Ontario: common law discovery and s. 4 of the RPLA

Khan v. Taji confirms that common law discovery applies to the limitation period in s. 4 of the Real Property Limitations Act.  It provides a good overview of the issue:

[72]           The defendants argue that the discoverability principle in s. 5 of the Limitations Act, 2002, has no application to s. 4 of the RPLA. They argue that the discoverability principle is a statutory construct, and does not apply unless expressly stated in the statute. In the absence of an express statement, the right to bring an action for the recovery of land first accrues the moment the trust is established, not on the date that a breach of trust is discovered.

[73]           There is no question that the application of the discoverability rule is a question of statutory interpretation, but the analysis is not as simple as that proposed by the defendants.  In Pexeiro v. Haberman1997 CanLII 325 (SCC), [1997] 3 S.C.R. 549 (S.C.C.), the Supreme Court of Canada dealt with the question of whether the discoverability rule applied to all limitation provisions or whether its application depended upon the actual wording of the statutory limitation. Major J. adopted the following statement from the Manitoba Court of Appeal in Fehr v. Jacob , at para. 37:

[T]he judge-made discoverability rule is nothing more than a rule of construction. Whenever a statute requires an action to be commenced within a specified time from the happening of a specific event, the statutory language must be construed. When time runs from “the accrual of the cause of action” or from some other event which can be construed as occurring only when the injured party has knowledge of the injury sustained, the judge-made discoverability rule applies. But, when time runs from an event which clearly occurs without regard to the injured party’s knowledge, the judge-made discoverability rule may not extend the period the legislature has prescribed. (Emphasis added)

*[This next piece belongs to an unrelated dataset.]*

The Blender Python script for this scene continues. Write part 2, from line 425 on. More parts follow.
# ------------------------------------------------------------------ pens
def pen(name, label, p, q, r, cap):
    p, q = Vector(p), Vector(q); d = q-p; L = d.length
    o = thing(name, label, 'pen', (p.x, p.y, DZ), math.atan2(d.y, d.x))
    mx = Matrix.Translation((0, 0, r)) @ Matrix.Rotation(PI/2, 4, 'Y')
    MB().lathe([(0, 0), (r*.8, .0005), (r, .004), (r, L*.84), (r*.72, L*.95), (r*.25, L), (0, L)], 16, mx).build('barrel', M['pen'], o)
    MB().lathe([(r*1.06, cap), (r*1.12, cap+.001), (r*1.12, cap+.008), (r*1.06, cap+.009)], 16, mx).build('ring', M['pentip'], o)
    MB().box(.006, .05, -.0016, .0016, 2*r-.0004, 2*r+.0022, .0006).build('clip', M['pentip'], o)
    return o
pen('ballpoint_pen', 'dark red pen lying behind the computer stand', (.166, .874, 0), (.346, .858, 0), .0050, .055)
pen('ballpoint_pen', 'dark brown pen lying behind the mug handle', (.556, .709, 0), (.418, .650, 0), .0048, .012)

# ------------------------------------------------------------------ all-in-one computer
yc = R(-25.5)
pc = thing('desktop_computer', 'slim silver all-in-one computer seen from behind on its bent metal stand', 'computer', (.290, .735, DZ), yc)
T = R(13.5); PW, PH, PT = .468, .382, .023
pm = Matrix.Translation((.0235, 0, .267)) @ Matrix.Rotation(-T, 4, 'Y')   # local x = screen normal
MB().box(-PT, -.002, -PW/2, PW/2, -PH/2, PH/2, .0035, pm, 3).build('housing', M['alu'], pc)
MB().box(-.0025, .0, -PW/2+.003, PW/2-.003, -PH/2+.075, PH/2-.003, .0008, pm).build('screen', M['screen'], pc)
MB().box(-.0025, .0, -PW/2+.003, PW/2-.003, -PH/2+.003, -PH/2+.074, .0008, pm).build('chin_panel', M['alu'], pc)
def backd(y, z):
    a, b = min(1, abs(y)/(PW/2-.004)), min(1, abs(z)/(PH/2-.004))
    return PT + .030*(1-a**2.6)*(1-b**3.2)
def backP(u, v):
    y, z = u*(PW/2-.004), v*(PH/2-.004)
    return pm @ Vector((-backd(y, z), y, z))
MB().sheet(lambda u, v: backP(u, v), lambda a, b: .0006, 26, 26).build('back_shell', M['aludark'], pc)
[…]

[74]           In McCracken v. Kossar2007 CanLII 4875 (ON SC), Shaw J. concluded that the language of s. 4(1) of the RPLA did nor preclude the application of the discoverability rule, at para. 54:

Ms. Kossar submits that the discoverability principle does not apply to s. 4(1) of the Real Property Limitations Act. She quotes in support of her submission the words in s. 4(1), “… when the right to bring such action first accrued.” However, Fehr v. Jacob, cited with approval by Major J. in Pexeiro, refers to very similar language as leading to the possible application of the discoverability rule.

[75]           In any event, I note that s. 28 of the RPLA does expressly provide for a discoverability rule in cases of concealed fraud. Section 28 provides:

28.  In every case of a concealed fraud, the right of a person to bring an action for the recovery of any land or rent of which the person or any person through whom that person claims may have been deprived by the fraud shall be deemed to have first accrued at and not before the time at which the fraud was or with reasonable diligence might have been first known or discovered.

[76]           In the present case, the plaintiff has pleaded fraud with respect to the transfers of both properties.

Ontario: common law discovery doesn’t apply to s. 57 of the RTA

In Sharma v. Sandhu, the Divisional Court held that the common law discovery rule has no application to s. 57 of the Residential Tenancies Act:

[19]           I am also not persuaded that the common law principle of discoverability has any application when considering s. 57 of the RTA.

[20]           At para. 37 of Peixeiro v. Haberman 1997 CanLII 325 (SCC), [1997] S.C.J.  No. 31 the Supreme Court of Canada held that the discoverability rule is an interpretative tool for the construing of limitations statutes and ought to be considered each time a limitations provision is in issue. The court adopted the following passage from Fehr v. Jacob (1993) 1993 CanLII 4407 (MB CA), 14 C.C.L.T. (2d) 200 (Man. C.A.):

…When time runs from the “accrual of the cause of action” or from some other event which can be construed as occurring only when the injured party has knowledge of the injury sustained, the judge-made discoverability rule applies.  But, when time runs from an event which clearly occurs without regard to the injured party’s knowledge, the judge-made discoverability rule may not extend the period the legislature has prescribed.

[21]           Section 57(2) sets the time from which the clock runs from a precise event, namely, the date the tenant vacates the rental unit. The starting of the clock is in no way dependent upon the state of the tenant’s knowledge. It follows that the discoverability rule cannot be used as proposed by the appellants to extend the one-year period prescribed by the legislature.

It’s odd that the Court relied on Peixeiro instead of Pioneer, which is about 22 years more current and the leading decision on common law discovery.